2D Paint program advice?

I want to create something similiar to a 2D Paint program using OpenGL. At this stage I see two options:

  1. Paint with glDrawPixels
  2. Use a texture on a quad which fills the screen, and paint with glTexSubImage2D.

I think both techniques would need an orthographic projection.

Mainly I’m worried about how fast or slow these methods would be. I’d like to implement things like airbrush or spraycan drawing. Maybe selection, too.

Why do you want to do this? a) why implement a paint program at all as there are already so many around and b) why do this with OpenGL?? If you want to paint onto a texture, you can more easy do this with cgi/canvas/whatever methods and copy this to a texture image?

Jan

Originally posted by JanHH:
Why do you want to do this?

Number one reason: to learn OpenGL.

a) why implement a paint program at all as there are already so many around, (b) why do this with OpenGL??

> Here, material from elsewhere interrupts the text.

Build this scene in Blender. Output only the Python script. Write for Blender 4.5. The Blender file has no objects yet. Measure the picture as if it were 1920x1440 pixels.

Well, as my initial post states, I want to “create something similiar to a 2D Paint program” – I’m not actually creating a 2D paint program. What I’m creating is a terrain sculpting program specifically for a certain 3D racing game. You would sculpt the terrain in 2D mode using its greyscale heightmap, and then view it in 3D mode. Since I’m doing all this in the same window (you toggle between 2d and 3d mode) I figure why not stay in OpenGL mode (and perhaps take advantage of some of its features) when I’m sculpting the terrain, and not just when I’m in viewing mode?

If you want to paint onto a texture, you can more easy do this with cgi/canvas/whatever methods and copy this to a texture image?

Yes, I’ve already done this. But I’d like to learn about manipulating pixel data with OpenGL. Or perhaps using a texture and glTexSubImage2D. So I was just looking for advice on which would be better.

[This message has been edited by cragwolf (edited 04-17-2003).]

I think for your application both methods would suffice (you do not need 110% performance out of your card, since it’s probably faster than most people can draw anyway).

I usually prefer to use textures, since it gives you more options for manipulation (scaling, rotation, coloring, and other interesting fragment/framebuffer operations). It may be tedious to setup the projection etc though, and if you need a large texture (larger than what your OpenGL implementation supports), you may need to split the image into several textures.